Younger girl: “Are they hard?” The accents were just adorable on each of these utterances.

As we approached the runway, the older girl was explaining to the younger girl: “We’re going to land on the land.”


Our layover in Brisbane was rather short, less than an hour, but it ended up leaving a little late. While we were waiting, I was listening to all of the flight and gate calls, and here’s my question: “Who’s in charge of linguistics around here?”

Each of these cities’ final syllable was pronounced the same: Gladstone, Melbourne, and Brisbane. “Gladstin,” “Melbin,” and “Brisbin,” respectively.


The Gladstone airport was tiny, and our luggage came out pretty quickly on the only little baggage belt in the place. We caught a cab to our hotel, which we shared with a businessman who was going to the same place.

He ended up picking up the ($16.10 AUD) tab, and we thanked him profusely for his kindness, though I suspect his company was really going to end up paying the bill.

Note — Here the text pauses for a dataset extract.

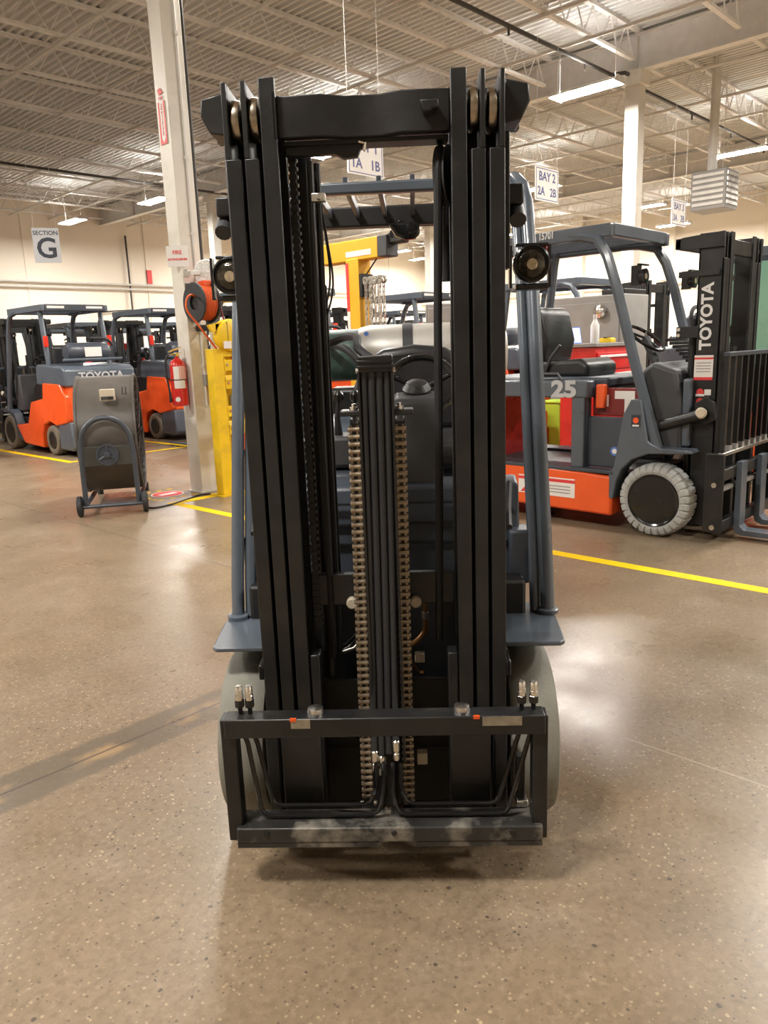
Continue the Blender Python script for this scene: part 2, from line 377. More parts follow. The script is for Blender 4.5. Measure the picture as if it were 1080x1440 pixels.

On the way over we found out that our hotel had changed hands, and it ended up that our reservation did not get transferred in the change of ownership, and the place was full for the evening.

They ended up finding us another place, a Best Western, which only had a room because they’d just gotten a last minute cancellation. Evidently, it was a family that had canceled, as this room had two separate rooms, one with three single beds in it and the other with a queen size bed in it.

After an initial settling in, we went downstairs in search of dinner. There was no one else in the place, but the manager (check-in person) and a guy who turned out to be the chef were watching a game of cricket on a wide-screen TV.

The chef ended up cooking up two hamburgers and chips for us. The hamburger was actually steak, and the chips were actually French fries. It was all good.

Someone from the other hotel is coming to pick us up in the morning to take us to the marina in time for our 10:30 departure to Heron Island.